Monday, December 06, 2004

Why Passport failed UPDATE 12/7

Ping ID's Eric Norlin comments on Kim Cameron's 3rd law include the idea that Microsoft's Passport may have failed as a generalized identity system simply because it was hosted by Microsoft, not by some other third party ("people wouldn't accept it because of the microsoft stigma").

Cameron replies that "There are somewhere near 200 million active Passport accounts." But these are people who are already dealing with Microsoft - with MSN or Hotmail, for example. There are many, many people to whom any of those services are anathema. Passport was doomed from the start.

Both Kim and Eric also appear to equate the somewhat open source Sxip network with Passport but there is a major difference. Sxip itself does not hold users' identity data. Rather, it acts as a verification and validation service for third party servers which hold users' identity data. Its a different way of approaching the same problem, but its far too early to tell if it will get any traction.
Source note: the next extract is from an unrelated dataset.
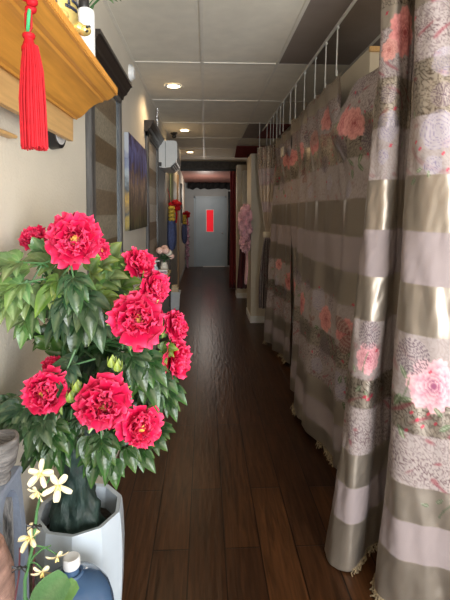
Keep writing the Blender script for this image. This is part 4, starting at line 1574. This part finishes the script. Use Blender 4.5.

UPDATE: Dick Hardt (of SXIP) has just posted a look at Passport from a vendor's perspective (he attempted to implement it at ActiveState) and demonstrates why it got no traction on that end, either.

Comments:
Please read my post on SXIP - it clearly differentiates SXIP from passport.
 
Perhaps I was a bit too facile in saying you & Norlin "equated" SXIP to Passport, but it really is just Passport with another layer of indirection, n'est-ce pas?